Wool Testing Services has been operating in New Zealand as an independent wool quality certification body for over 40 years. It was originally a branch of Wool Testing Services International, based in England, which provided similar services to clients throughout Europe, Central Asia, and South America. The archive photo shows core sampling being demonstrated by WTS staff to London woolbuyers in 1962. Since 1988 Wool Testing Services has operated as a division of SGS New Zealand, part of the Société Générale de Surveillance group, and has continued to commit resources to a continuous quality improvement programme.

Most of the work undertaken on greasy and scoured wool is carried out in accordance with the requirements of the standards and regulations of the International Wool Textile Organisation (IWTO: www.iwto.org). This organisation was created to defend the interests of the wool industry as a whole - from woolgrowers to wool textile traders, processors, spinners and weavers. Its members are the national organisations representative of the above interests in its 24 member-countries, themselves representative of some 90% of the wool textile activity around the world.

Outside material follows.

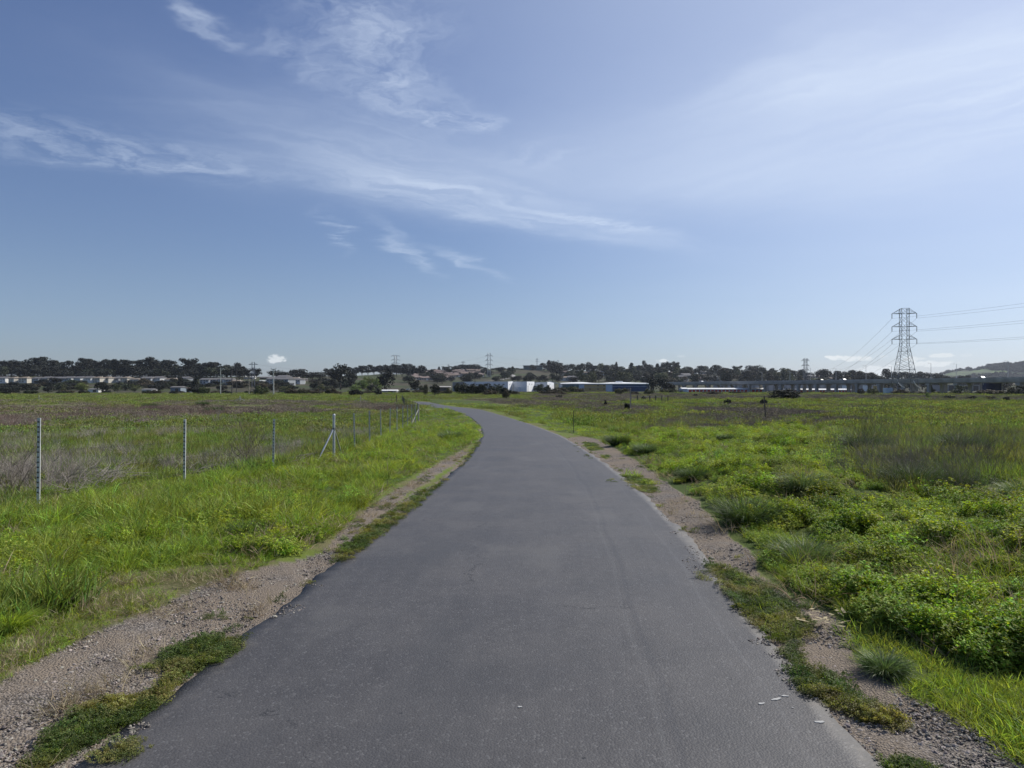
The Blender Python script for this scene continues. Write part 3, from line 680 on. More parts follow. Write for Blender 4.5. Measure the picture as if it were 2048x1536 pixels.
# tall grass of the left verge
grow('tall_grass', int(60000 * D_), 2.2, 130, 11, lambda x, y, r, Z, pd: Z['tall'] & (pd > .05) & (r < 130), L_tall,
     lambda x, y, r, g: (.30 + .70 * edgef('tall', x, y, .7)) * (.30 + .50 * clump(x, y, 1.5, 51, .3, .7) + .65 * clump(x, y, .42, 151, .38, .66)) * g.uniform(.6, 1.2, len(x)) * (1 + .010 * r) * np.interp(y, [25, 45], [1, .75]), 'bright green tall grass filling the verge between path and wire fence', 'grass')
# weeds right
grow('leafy_weeds', int(62000 * D_), 2.2, 60, 12, lambda x, y, r, Z, pd: Z['weed'] & (pd > .25) & ((r > 14) | (edgef('weed', x, y, .16) > .9)), L_weed,
     lambda x, y, r, g: (.35 + .65 * edgef('weed', x, y, .4)) * (.18 + .58 * clump(x, y, .95, 52, .36, .64) + .42 * clump(x, y, .36, 152, .40, .60)) * g.uniform(.7, 1.2, len(x)) * (1 + .012 * r), 'low leafy green weeds spreading over the right bank', 'weeds', tilt=.25)
grow('verge_weeds', int(16000 * D_), 2.2, 40, 31, lambda x, y, r, Z, pd: Z['tall'] & (pd > .25) & (fbm(x, y, 1.1, 154, 3) > .60), L_weed,
     lambda x, y, r, g: g.uniform(.5, 1.0, len(x)) * (1 + .012 * r), 'leafy dark weeds growing in patches through the left verge grass', 'weeds', tilt=.25)
grow('dry_stems', int(26000 * D_), 2.2, 60, 32, lambda x, y, r, Z, pd: (Z['tall'] | Z['weed']) & (pd > .2) & (fbm(x, y, .8, 155, 3) > .58), L_dry,
     lambda x, y, r, g: g.uniform(.9, 2.0, len(x)) * (1 + .010 * r), 'dry straw coloured stems mixed into the green verges', 'dry grass', tilt=.3)
grow('bank_grass', int(30000 * D_), 2.2, 70, 13, lambda x, y, r, Z, pd: Z['weed'] & (pd > .25) & (fbm(x, y, 1.2, 54, 3) > .46) & ((r > 14) | (edgef('weed', x, y, .12) > .9)), L_tall,
     lambda x, y, r, g: (.35 + .65 * edgef('weed', x, y, .35)) * g.uniform(.4, .85, len(x)) * (1 + .010 * r), 'green grass standing among the weeds of the right bank', 'grass')
grow('short_grass', int(60000 * D_), 2.2, 140, 14, lambda x, y, r, Z, pd: (Z['short'] | (Z['pat'] & (fbm(x, y, .5, 57, 3) > .50) & ((edgef('pat', x, y, .08) > .8) | (r > 12)))) & (pd > .02), L_short,
     lambda x, y, r, g: np.where((x < 0) & (y < 14), .42, np.where(zones(x, y)['pat'], .5, 1.0)) * (.7 + .7 * clump(x, y, 2.0, 55, .35, .65)) * g.uniform(.6, 1.1, len(x)) * (1 + .014 * r), 'short green grass along both edges of the path', 'grass')
grow('creeping_mat', int(110000 * D_), 2.2, 40, 15, lambda x, y, r, Z, pd: Z['pat'] & (pd > -.05) & (edgef('pat', x, y, .06) > np.where(x < 0, .8, .45)), L_mat,
     lambda x, y, r, g: g.uniform(.4, .9, len(x)), 'low dark green creeping mats growing over the path edges', 'ground cover', tilt=.3)
grow('trodden_grass', int(60000 * D_), 2.2, 40, 16, lambda x, y, r, Z, pd: Z['dead'] & (fbm(x, y, .45, 58, 4) > .36), L_short,
     lambda x, y, r, g: g.uniform(.3, .65, len(x)), 'thin trodden grass between the gravel and the tall grass on the left', 'grass', tilt=.5)
grow('dead_straw', int(70000 * D_), 2.2, 50, 17, lambda x, y, r, Z, pd: (Z['dead'] & (fbm(x, y, .4, 59, 4) < .50)) | (Z['grav'] & (pd > 0.05) & (fbm(x, y, .3, 60, 4) > .70)) | (Z['st'] & (fbm(x, y, .5, 61) > .5)), L_dry,
     lambda x, y, r, g: g.uniform(.4, 1.0, len(x)), 'dry pale straw lying on the gravel edges', 'straw', tilt=.6)
grow('edge_weeds', int(40000 * D_), 2.2, 60, 18, lambda x, y, r, Z, pd: ((Z['grav'] & (fbm(x, y, .35, 62, 4) > .70)) | ((pd < .14) & (pd > .0) & ~Z['pat'] & (fbm(x, y, .4, 63, 3) > .60)) | (Z['st'] & (fbm(x, y, .4, 64, 3) > .55))) & (y > 2), L_mat,
     lambda x, y, r, g: g.uniform(.35, .8, len(x)), 'tiny scattered weeds rooted in the gravel and along the asphalt', 'weeds', tilt=.3)
grow('gravel', int(260000 * D_), 2.2, 32, 19, lambda x, y, r, Z, pd: (Z['grav'] | ((pd < .12) & ~Z['pat'])) & ((pd > .0) | ((pd > -.5) & (fbm(x, y, .4, 66, 3) + pd * .5 > .62))) & (fbm(x, y, .6, 65, 3) > .22), L_stone,
     lambda x, y, r, g: np.clip(g.lognormal(-4.6, .45, len(x)), .004, .035), 'loose grey and tan gravel along both edges of the path', 'gravel', tilt=.4, a0=-.75, a1=.75)
STALKS = [[(1690, 862), (1760, 850), (1850, 870), (1880, 1000), (1780, 1000), (1700, 950)], [(1880, 890), (1990, 870), (2500, 880), (2500, 1000), (1900, 1000)]]
def in_stalks(x, y): 
    x = x + (fbm(x, y, 1.8, 160, 3) - .5) * 5; y = y + (fbm(x, y, 1.8, 161, 3) - .5) * 8; px = CX + F * x / np.maximum(y, 1.1); py = HY + F * (CZ - zp(y)) / np.maximum(y, 1.1); return inpoly(px, py, STALKS[0]) | inpoly(px, py, STALKS[1])
grow('tall_stalks', int(4200 * D_), 8, 34, 33, lambda x, y, r, Z, pd: in_stalks(x, y) & (fbm(x, y, 1.3, 156, 3) > .53), L_stalk,
     lambda x, y, r, g: g.uniform(.4, 1.15, len(x)), 'tall thin dry stalks rising from the right field beyond the weedy bank', 'dry stalks', tilt=.12)
grow('low_twigs', int(11000 * D_), 8, 30, 34, lambda x, y, r, Z, pd: in_stalks(x, y) & (fbm(x, y, 1.2, 157, 3) > .54), L_twig,
     lambda x, y, r, g: g.uniform(.4, 1.0, len(x)), 'grey low twigs matted under the dry stalks of the right field', 'scrub', tilt=.5)
# the fields
inL = lambda x, y: x < fence_x(y) - .1
grow('field_grass', int(95000 * D_), 5, 75, 21, lambda x, y, r, Z, pd: ~(Z['tall'] | Z['weed'] | Z['grav'] | Z['short'] | Z['dead'] | Z['pat']) & (pd > .9) & (pd > .3) & (y > 1) & (fbm(x, y, 1.6, 71, 3) + .22 * Z['brown'] < .60), L_fgr,
     lambda x, y, r, g: g.uniform(.4, 1.1, len(x)) * (1 + .012 * r), 'rough green grass covering the open fields', 'grass')
grow('dry_scrub', int(60000 * D_), 5, 80, 22, lambda x, y, r, Z, pd: inL(x, y) & ~(Z['pat'] | Z['tall'] | Z['grav'] | Z['short'] | Z['dead']) & (pd > .3) & (y > 1) & (fbm(x, y, 2.6, 72, 3) > np.where(Z['brown'], .42, .58)), L_twig,
     lambda x, y, r, g: g.uniform(.35, .85, len(x)) * (1 + .012 * r), 'pale grey dry scrub spread through the left field', 'scrub', tilt=.3)
grow('dry_stalks', int(40000 * D_), 6, 75, 23, lambda x, y, r, Z, pd: (x > 0) & ~(Z['weed'] | Z['grav'] | Z['short'] | Z['pat']) & (pd > 1) & (y > 1) & (fbm(x, y, 2.6, 73, 3) > np.where(Z['brown'], .56, np.where((y < 26) & (x > 5), .56, .60))), L_stalk,
     lambda x, y, r, g: g.uniform(.3, .8, len(x)) * np.where(y < 17, 1.0, .7), 'thin brown dry stalks standing in the right field', 'dry stalks', tilt=.3)
grow('red_stems', int(26000 * D_), 14, 120, 24, lambda x, y, r, Z, pd: Z['brown'] & (pd > 1) & (x < -12) & (y < 110) & (fbm(x, y, 9, 74, 3) > .50), L_red,
     lambda x, y, r, g: g.uniform(.8, 1.5, len(x)) * (1 + .008 * r), 'reddish brown low plants matted in the fields', 'dry plants', tilt=.2)
okf = lambda x, y, Z, pd: ~(Z['tall'] | Z['weed'] | Z['grav'] | Z['short']) & (pd > 1.2)
grow('far_field_grass', int(52000 * D_), 45, 430, 25, lambda x, y, r, Z, pd: okf(x, y, Z, pd) & (fbm(x, y, 9, 75, 3) + .26 * Z['brown'] < .62), L_ffar,
     lambda x, y, r, g: g.uniform(.5, 1.2, len(x)) * (1 + .0035 * r), 'green field grass far out across the flat marsh', 'grass')
grow('far_field_scrub', int(72000 * D_), 32, 470, 26, lambda x, y, r, Z, pd: okf(x, y, Z, pd) & ((r > 52) | (x > 0)) & ((fbm(x, y, 7, 76, 3) > .64) | (Z['brown'] & (fbm(x, y, 5, 77, 3) > .34) & ((x > 0) | (fbm(x, y, 9., 81, 3) > .42)))), L_fbr,
     lambda x, y, r, g: np.interp(r, [32, 80], [.35, 1.0]) * g.uniform(.4, 1.1, len(x)) * (1 + .0035 * r), 'brown scrub far out across the flat marsh', 'scrub')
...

In New Zealand the representative body is the National Council of New Zealand Wool Interests.

Whilst the majority of our testing is carried out at the Wellington central laboratory, condition tests are also carried out in some of our 6 branch offices covering the major raw wool sales and scouring centres throughout New Zealand. The Wellington laboratory is centrally located for the country. It is in Kilbirnie, 5 minutes from the airport, and whilst there is no other wool-related activity in this particular suburb of Wellington, there was a local scour here in 1916 (photo, courtesy the Bourke family).

Milestones for SGS Wool Testing Services have included moving the Wellington laboratory to purpose-built premises in 1990, with laboratory accreditation to ISO Guide 25 (now ISO 17025) in the same year; commissioning of the first commercial Length After Carding test line, together with certification of the management system to ISO 9002 in 1993; commissioning of Length and Strength testing, together with an intensive programme of laboratory systems streamlining through 1995. In 1996 the Timaru laboratory became the first in the world to be accredited to ISO Guide 25 (now ISO 17025) for fleece testing. Improvement processes continued through the second half of the 1990's with upgrading and streamlining of laboratory systems and computer and communications systems. In 2000, we brought online a new generation of computer systems that will improve the services and communication options we can offer to all our clients in the coming years. The turn of the millennium also saw us getting more involved in on-farm sampling and testing.